Produce the listing below again, exactly as shown.

==================================================

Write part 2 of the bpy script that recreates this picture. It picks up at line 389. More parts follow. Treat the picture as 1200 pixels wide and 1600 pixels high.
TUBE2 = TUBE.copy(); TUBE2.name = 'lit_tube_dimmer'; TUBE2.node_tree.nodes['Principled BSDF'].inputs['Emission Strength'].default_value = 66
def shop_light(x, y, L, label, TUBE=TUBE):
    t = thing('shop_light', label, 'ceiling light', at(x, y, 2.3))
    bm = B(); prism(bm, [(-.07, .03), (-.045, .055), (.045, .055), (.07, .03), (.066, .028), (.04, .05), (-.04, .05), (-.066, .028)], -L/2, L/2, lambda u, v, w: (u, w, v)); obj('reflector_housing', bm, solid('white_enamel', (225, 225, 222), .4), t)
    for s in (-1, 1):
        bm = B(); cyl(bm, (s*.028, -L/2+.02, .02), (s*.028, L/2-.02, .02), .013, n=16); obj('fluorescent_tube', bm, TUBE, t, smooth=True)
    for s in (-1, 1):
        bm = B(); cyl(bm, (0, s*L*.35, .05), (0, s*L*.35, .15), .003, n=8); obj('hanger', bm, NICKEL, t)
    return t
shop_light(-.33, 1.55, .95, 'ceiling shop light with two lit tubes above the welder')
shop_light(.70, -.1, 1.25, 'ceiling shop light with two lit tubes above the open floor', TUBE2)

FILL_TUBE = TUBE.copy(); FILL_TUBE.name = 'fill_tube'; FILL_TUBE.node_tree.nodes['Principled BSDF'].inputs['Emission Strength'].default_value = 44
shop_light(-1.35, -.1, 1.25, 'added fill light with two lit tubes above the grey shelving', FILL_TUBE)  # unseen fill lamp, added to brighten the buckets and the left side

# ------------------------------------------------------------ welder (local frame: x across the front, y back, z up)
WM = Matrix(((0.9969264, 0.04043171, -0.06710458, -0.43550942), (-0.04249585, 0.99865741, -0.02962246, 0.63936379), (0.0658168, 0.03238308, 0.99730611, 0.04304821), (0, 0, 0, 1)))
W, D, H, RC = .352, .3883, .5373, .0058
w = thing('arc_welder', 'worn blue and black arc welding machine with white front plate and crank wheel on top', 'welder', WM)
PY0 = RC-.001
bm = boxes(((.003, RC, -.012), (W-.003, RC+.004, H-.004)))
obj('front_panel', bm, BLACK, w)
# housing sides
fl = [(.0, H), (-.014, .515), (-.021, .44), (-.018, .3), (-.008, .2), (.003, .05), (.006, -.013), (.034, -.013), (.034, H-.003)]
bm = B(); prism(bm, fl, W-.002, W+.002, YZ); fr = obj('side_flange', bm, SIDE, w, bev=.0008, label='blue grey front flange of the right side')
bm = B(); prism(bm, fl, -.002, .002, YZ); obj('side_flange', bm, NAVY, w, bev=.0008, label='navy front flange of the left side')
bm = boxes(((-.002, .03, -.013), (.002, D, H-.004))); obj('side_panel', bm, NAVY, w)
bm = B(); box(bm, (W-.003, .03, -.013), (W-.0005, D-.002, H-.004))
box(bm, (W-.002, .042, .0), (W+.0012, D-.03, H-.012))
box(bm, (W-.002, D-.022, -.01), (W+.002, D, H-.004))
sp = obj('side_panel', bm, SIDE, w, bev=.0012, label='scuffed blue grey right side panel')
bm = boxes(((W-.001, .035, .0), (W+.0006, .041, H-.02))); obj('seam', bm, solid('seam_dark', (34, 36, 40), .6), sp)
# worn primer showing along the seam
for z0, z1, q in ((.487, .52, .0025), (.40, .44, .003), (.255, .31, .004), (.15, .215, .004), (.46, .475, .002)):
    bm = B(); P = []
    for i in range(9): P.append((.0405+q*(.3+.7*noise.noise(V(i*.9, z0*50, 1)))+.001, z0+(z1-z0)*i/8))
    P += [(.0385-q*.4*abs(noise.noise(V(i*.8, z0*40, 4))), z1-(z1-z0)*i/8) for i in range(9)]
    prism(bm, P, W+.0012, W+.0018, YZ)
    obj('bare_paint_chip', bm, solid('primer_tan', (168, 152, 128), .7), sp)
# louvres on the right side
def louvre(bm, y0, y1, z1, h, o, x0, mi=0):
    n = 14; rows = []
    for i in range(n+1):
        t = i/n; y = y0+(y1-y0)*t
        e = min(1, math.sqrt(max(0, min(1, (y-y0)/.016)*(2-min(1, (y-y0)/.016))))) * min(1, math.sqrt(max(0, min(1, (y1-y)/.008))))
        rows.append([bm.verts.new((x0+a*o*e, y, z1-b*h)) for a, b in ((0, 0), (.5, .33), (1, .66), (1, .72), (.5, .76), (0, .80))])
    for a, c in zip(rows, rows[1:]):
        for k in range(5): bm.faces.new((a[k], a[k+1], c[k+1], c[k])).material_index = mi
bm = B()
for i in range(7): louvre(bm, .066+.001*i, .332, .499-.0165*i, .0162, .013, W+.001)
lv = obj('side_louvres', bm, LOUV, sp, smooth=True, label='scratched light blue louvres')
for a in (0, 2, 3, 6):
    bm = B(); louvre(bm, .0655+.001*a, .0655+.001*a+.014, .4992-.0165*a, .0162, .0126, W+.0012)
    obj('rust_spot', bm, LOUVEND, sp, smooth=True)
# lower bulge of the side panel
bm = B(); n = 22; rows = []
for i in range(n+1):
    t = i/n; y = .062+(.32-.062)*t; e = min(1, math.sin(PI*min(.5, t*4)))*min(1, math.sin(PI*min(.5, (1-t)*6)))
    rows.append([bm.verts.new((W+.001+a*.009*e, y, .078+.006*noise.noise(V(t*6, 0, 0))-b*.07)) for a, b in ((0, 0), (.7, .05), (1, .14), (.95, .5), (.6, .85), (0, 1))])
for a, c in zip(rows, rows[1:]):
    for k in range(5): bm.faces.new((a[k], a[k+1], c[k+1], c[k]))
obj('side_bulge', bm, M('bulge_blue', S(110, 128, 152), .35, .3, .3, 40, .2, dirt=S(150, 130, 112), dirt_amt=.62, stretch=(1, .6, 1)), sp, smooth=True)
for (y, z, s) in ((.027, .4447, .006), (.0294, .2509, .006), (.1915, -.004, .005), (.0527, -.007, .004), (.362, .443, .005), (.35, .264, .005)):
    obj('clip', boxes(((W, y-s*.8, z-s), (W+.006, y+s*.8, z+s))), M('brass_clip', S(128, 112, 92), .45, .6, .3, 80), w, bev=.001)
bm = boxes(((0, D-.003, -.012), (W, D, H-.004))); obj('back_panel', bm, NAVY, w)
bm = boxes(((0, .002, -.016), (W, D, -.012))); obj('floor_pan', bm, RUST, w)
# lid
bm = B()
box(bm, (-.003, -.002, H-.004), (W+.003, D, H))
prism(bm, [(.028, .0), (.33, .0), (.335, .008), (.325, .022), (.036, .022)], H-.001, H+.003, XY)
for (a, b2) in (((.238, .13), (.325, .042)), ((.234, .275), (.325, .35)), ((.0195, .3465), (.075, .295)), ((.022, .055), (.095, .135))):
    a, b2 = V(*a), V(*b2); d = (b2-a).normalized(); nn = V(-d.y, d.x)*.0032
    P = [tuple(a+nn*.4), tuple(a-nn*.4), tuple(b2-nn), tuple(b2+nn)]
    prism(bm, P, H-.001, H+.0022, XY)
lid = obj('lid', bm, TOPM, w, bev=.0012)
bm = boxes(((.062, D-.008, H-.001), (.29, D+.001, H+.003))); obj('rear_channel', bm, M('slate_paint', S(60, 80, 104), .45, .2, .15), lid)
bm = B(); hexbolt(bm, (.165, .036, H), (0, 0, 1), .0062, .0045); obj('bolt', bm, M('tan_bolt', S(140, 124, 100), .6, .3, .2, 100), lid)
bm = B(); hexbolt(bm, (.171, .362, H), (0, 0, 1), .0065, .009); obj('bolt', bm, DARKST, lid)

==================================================

SOLUTION TO THIS EXERCISE:
Write part 2 of the bpy script that recreates this picture. It picks up at line 389. More parts follow. Treat the picture as 1200 pixels wide and 1600 pixels high.
TUBE2 = TUBE.copy(); TUBE2.name = 'lit_tube_dimmer'; TUBE2.node_tree.nodes['Principled BSDF'].inputs['Emission Strength'].default_value = 66
def shop_light(x, y, L, label, TUBE=TUBE):
    t = thing('shop_light', label, 'ceiling light', at(x, y, 2.3))
    bm = B(); prism(bm, [(-.07, .03), (-.045, .055), (.045, .055), (.07, .03), (.066, .028), (.04, .05), (-.04, .05), (-.066, .028)], -L/2, L/2, lambda u, v, w: (u, w, v)); obj('reflector_housing', bm, solid('white_enamel', (225, 225, 222), .4), t)
    for s in (-1, 1):
        bm = B(); cyl(bm, (s*.028, -L/2+.02, .02), (s*.028, L/2-.02, .02), .013, n=16); obj('fluorescent_tube', bm, TUBE, t, smooth=True)
    for s in (-1, 1):
        bm = B(); cyl(bm, (0, s*L*.35, .05), (0, s*L*.35, .15), .003, n=8); obj('hanger', bm, NICKEL, t)
    return t
shop_light(-.33, 1.55, .95, 'ceiling shop light with two lit tubes above the welder')
shop_light(.70, -.1, 1.25, 'ceiling shop light with two lit tubes above the open floor', TUBE2)

FILL_TUBE = TUBE.copy(); FILL_TUBE.name = 'fill_tube'; FILL_TUBE.node_tree.nodes['Principled BSDF'].inputs['Emission Strength'].default_value = 44
shop_light(-1.35, -.1, 1.25, 'added fill light with two lit tubes above the grey shelving', FILL_TUBE)  # unseen fill lamp, added to brighten the buckets and the left side

# ------------------------------------------------------------ welder (local frame: x across the front, y back, z up)
WM = Matrix(((0.9969264, 0.04043171, -0.06710458, -0.43550942), (-0.04249585, 0.99865741, -0.02962246, 0.63936379), (0.0658168, 0.03238308, 0.99730611, 0.04304821), (0, 0, 0, 1)))
W, D, H, RC = .352, .3883, .5373, .0058
w = thing('arc_welder', 'worn blue and black arc welding machine with white front plate and crank wheel on top', 'welder', WM)
PY0 = RC-.001
bm = boxes(((.003, RC, -.012), (W-.003, RC+.004, H-.004)))
obj('front_panel', bm, BLACK, w)
# housing sides
fl = [(.0, H), (-.014, .515), (-.021, .44), (-.018, .3), (-.008, .2), (.003, .05), (.006, -.013), (.034, -.013), (.034, H-.003)]
bm = B(); prism(bm, fl, W-.002, W+.002, YZ); fr = obj('side_flange', bm, SIDE, w, bev=.0008, label='blue grey front flange of the right side')
bm = B(); prism(bm, fl, -.002, .002, YZ); obj('side_flange', bm, NAVY, w, bev=.0008, label='navy front flange of the left side')
bm = boxes(((-.002, .03, -.013), (.002, D, H-.004))); obj('side_panel', bm, NAVY, w)
bm = B(); box(bm, (W-.003, .03, -.013), (W-.0005, D-.002, H-.004))
box(bm, (W-.002, .042, .0), (W+.0012, D-.03, H-.012))
box(bm, (W-.002, D-.022, -.01), (W+.002, D, H-.004))
sp = obj('side_panel', bm, SIDE, w, bev=.0012, label='scuffed blue grey right side panel')
bm = boxes(((W-.001, .035, .0), (W+.0006, .041, H-.02))); obj('seam', bm, solid('seam_dark', (34, 36, 40), .6), sp)
# worn primer showing along the seam
for z0, z1, q in ((.487, .52, .0025), (.40, .44, .003), (.255, .31, .004), (.15, .215, .004), (.46, .475, .002)):
    bm = B(); P = []
    for i in range(9): P.append((.0405+q*(.3+.7*noise.noise(V(i*.9, z0*50, 1)))+.001, z0+(z1-z0)*i/8))
    P += [(.0385-q*.4*abs(noise.noise(V(i*.8, z0*40, 4))), z1-(z1-z0)*i/8) for i in range(9)]
    prism(bm, P, W+.0012, W+.0018, YZ)
    obj('bare_paint_chip', bm, solid('primer_tan', (168, 152, 128), .7), sp)
# louvres on the right side
def louvre(bm, y0, y1, z1, h, o, x0, mi=0):
    n = 14; rows = []
    for i in range(n+1):
        t = i/n; y = y0+(y1-y0)*t
        e = min(1, math.sqrt(max(0, min(1, (y-y0)/.016)*(2-min(1, (y-y0)/.016))))) * min(1, math.sqrt(max(0, min(1, (y1-y)/.008))))
        rows.append([bm.verts.new((x0+a*o*e, y, z1-b*h)) for a, b in ((0, 0), (.5, .33), (1, .66), (1, .72), (.5, .76), (0, .80))])
    for a, c in zip(rows, rows[1:]):
        for k in range(5): bm.faces.new((a[k], a[k+1], c[k+1], c[k])).material_index = mi
bm = B()
for i in range(7): louvre(bm, .066+.001*i, .332, .499-.0165*i, .0162, .013, W+.001)
lv = obj('side_louvres', bm, LOUV, sp, smooth=True, label='scratched light blue louvres')
for a in (0, 2, 3, 6):
    bm = B(); louvre(bm, .0655+.001*a, .0655+.001*a+.014, .4992-.0165*a, .0162, .0126, W+.0012)
    obj('rust_spot', bm, LOUVEND, sp, smooth=True)
# lower bulge of the side panel
bm = B(); n = 22; rows = []
for i in range(n+1):
    t = i/n; y = .062+(.32-.062)*t; e = min(1, math.sin(PI*min(.5, t*4)))*min(1, math.sin(PI*min(.5, (1-t)*6)))
    rows.append([bm.verts.new((W+.001+a*.009*e, y, .078+.006*noise.noise(V(t*6, 0, 0))-b*.07)) for a, b in ((0, 0), (.7, .05), (1, .14), (.95, .5), (.6, .85), (0, 1))])
for a, c in zip(rows, rows[1:]):
    for k in range(5): bm.faces.new((a[k], a[k+1], c[k+1], c[k]))
obj('side_bulge', bm, M('bulge_blue', S(110, 128, 152), .35, .3, .3, 40, .2, dirt=S(150, 130, 112), dirt_amt=.62, stretch=(1, .6, 1)), sp, smooth=True)
for (y, z, s) in ((.027, .4447, .006), (.0294, .2509, .006), (.1915, -.004, .005), (.0527, -.007, .004), (.362, .443, .005), (.35, .264, .005)):
    obj('clip', boxes(((W, y-s*.8, z-s), (W+.006, y+s*.8, z+s))), M('brass_clip', S(128, 112, 92), .45, .6, .3, 80), w, bev=.001)
bm = boxes(((0, D-.003, -.012), (W, D, H-.004))); obj('back_panel', bm, NAVY, w)
bm = boxes(((0, .002, -.016), (W, D, -.012))); obj('floor_pan', bm, RUST, w)
# lid
bm = B()
box(bm, (-.003, -.002, H-.004), (W+.003, D, H))
prism(bm, [(.028, .0), (.33, .0), (.335, .008), (.325, .022), (.036, .022)], H-.001, H+.003, XY)
for (a, b2) in (((.238, .13), (.325, .042)), ((.234, .275), (.325, .35)), ((.0195, .3465), (.075, .295)), ((.022, .055), (.095, .135))):
    a, b2 = V(*a), V(*b2); d = (b2-a).normalized(); nn = V(-d.y, d.x)*.0032
    P = [tuple(a+nn*.4), tuple(a-nn*.4), tuple(b2-nn), tuple(b2+nn)]
    prism(bm, P, H-.001, H+.0022, XY)
lid = obj('lid', bm, TOPM, w, bev=.0012)
bm = boxes(((.062, D-.008, H-.001), (.29, D+.001, H+.003))); obj('rear_channel', bm, M('slate_paint', S(60, 80, 104), .45, .2, .15), lid)
bm = B(); hexbolt(bm, (.165, .036, H), (0, 0, 1), .0062, .0045); obj('bolt', bm, M('tan_bolt', S(140, 124, 100), .6, .3, .2, 100), lid)
bm = B(); hexbolt(bm, (.171, .362, H), (0, 0, 1), .0065, .009); obj('bolt', bm, DARKST, lid)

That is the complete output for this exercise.